This picture has been on my mind.
This lady has been on my mind.
Jacob Holdt made this photo- one of approximately 15.000 pictures he took during 5 years of hitchhiking across America in the early 1970’s. During this time, he stayed in over 400 homes, ranging from the extremely poor to the very wealthy and intimately documented this stark contrast, the painful social injustice within American society.
His parents had sent him the cheapest half-frame camera they could find, and every week Jacob sold his blood plasma in order to have a little money to pay for new film and post the photographs back to his family home in a small village in western Jutland, Denmark.
Jacob Holdt never considered himself a great photographer and has mentioned that for him, photography is just a way of fighting racism.
About the above photo, he has shared the following story:
“In Alabama, this poor old woman of 87 asked me to drive her to Phoenix, Arizona. She wanted to go there to die. I helped her board up the windows in her dilapidated shack outside Tuskegee, because although she knew very well she would never return, she still didn't want the local blacks moving into it.
She sat the whole way out there with a pistol in her hand. She was scared stiff of me because of my long hair and beard, but she had no other way of getting to Arizona. She was so weak that I had to carry her whenever she had to leave the car, but in spite of this she continued to cling to her gun.
The car was so old that we could only drive at 30 miles an hour, so the trip took us 4 days. She had saved for years in order to have enough money for gas, but she had no money for food, so I had to get out several times and steal carrots and other edible things along the road. ”
Now- when I read these words and look at the old lady’s face, it saddens me.

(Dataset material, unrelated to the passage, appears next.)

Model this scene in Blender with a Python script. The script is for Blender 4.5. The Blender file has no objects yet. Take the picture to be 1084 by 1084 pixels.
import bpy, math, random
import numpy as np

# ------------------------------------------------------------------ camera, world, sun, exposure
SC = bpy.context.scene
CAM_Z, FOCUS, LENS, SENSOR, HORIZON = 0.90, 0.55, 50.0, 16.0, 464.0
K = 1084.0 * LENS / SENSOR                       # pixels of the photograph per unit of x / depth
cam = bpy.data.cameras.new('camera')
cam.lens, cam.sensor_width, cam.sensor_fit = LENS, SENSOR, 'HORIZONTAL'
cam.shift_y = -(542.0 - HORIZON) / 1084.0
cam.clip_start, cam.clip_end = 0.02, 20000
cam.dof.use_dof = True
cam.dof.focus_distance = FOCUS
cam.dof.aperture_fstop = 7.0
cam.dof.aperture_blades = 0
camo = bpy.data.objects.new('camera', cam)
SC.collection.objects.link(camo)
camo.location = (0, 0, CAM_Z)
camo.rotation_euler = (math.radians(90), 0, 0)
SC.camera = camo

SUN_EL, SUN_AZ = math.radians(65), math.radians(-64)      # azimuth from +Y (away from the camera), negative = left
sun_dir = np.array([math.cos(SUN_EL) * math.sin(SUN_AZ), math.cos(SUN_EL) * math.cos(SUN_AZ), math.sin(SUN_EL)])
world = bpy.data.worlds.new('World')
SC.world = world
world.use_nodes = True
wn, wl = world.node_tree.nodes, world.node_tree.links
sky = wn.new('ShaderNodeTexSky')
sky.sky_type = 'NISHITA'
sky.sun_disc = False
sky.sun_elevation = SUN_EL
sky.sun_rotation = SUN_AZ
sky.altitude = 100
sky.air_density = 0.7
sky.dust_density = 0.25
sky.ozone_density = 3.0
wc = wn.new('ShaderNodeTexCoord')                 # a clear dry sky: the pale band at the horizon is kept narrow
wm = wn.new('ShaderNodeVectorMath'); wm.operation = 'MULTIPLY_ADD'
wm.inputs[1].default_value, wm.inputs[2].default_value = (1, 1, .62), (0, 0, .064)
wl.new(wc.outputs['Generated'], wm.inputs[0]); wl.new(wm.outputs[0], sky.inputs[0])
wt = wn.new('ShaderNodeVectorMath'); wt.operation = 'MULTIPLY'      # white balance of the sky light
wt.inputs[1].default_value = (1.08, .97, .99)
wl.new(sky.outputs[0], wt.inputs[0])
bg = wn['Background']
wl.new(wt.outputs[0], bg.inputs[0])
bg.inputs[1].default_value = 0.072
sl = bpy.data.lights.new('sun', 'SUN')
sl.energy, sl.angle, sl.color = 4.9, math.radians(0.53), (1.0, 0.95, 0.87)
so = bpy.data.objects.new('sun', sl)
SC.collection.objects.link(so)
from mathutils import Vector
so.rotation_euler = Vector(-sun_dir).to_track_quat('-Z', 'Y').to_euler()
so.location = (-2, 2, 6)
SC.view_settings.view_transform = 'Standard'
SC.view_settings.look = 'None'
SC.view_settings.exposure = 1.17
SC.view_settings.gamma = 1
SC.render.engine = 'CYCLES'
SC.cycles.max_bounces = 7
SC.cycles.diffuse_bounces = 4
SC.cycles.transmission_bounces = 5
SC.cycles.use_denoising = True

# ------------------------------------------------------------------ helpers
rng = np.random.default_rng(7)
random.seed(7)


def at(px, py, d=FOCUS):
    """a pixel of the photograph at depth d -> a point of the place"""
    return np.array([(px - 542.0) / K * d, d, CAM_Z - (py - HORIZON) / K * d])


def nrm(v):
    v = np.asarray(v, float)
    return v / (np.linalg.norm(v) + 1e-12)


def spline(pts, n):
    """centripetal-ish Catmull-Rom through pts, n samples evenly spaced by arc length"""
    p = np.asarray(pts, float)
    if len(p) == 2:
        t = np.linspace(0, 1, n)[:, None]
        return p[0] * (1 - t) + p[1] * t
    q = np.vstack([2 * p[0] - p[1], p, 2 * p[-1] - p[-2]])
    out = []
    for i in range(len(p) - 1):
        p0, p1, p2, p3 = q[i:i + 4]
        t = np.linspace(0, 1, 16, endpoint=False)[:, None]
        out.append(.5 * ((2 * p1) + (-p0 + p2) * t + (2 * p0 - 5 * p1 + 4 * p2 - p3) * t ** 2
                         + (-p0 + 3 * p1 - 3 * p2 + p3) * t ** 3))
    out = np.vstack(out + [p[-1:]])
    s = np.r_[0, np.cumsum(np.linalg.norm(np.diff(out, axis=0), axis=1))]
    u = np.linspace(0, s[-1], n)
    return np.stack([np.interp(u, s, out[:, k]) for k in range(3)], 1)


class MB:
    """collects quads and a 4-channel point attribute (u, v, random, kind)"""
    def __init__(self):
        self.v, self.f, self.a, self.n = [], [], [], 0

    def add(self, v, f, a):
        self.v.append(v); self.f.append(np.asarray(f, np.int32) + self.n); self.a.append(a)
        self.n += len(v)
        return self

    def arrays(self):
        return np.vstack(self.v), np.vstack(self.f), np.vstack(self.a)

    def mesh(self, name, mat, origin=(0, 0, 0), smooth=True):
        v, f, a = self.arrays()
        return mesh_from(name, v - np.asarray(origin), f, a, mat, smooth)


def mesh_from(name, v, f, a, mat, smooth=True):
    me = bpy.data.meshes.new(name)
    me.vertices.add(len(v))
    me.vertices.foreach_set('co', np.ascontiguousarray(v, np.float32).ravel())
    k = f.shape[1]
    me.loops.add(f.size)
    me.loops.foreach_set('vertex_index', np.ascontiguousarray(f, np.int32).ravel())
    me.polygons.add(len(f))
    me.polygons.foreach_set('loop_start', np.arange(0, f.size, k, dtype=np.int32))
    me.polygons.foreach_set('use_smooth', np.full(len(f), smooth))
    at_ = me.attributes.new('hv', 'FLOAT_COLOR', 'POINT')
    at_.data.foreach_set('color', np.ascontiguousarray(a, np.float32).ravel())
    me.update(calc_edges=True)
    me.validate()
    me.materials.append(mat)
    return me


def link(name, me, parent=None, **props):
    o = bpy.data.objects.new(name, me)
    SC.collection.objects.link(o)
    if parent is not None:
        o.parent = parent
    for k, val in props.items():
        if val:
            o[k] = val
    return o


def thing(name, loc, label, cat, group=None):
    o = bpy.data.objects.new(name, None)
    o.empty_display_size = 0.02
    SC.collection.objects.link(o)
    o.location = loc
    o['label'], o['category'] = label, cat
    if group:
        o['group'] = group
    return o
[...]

It saddens me, that in the evening of her life, all this lady had to hold on to was hate and fear, tightly clutching it through the cold metal of her gun.
But somehow I hope, that somewhere, perhaps at the end of her last journey, she experienced a tiny sense of freedom.
A feeling that Jacob Holdt himself described as following:
“The greatest freedom I know is to be able to say yes; the freedom to throw yourself into the arms of every single person you meet. Especially as a vagabond you have the freedom, energy, and time to be fully human toward every individual you meet. The most fantastic lottery I can think of is hitch-hiking. There is a prize every time. Every single person can teach you something. [...] Every person is like a window through which the larger society can he glimpsed.”
American Pictures, Jacob Holdts’ document of the time he spent in the USA between 1970 and 1975 is devastatingly intimate, painfully confronting and shockingly relevant.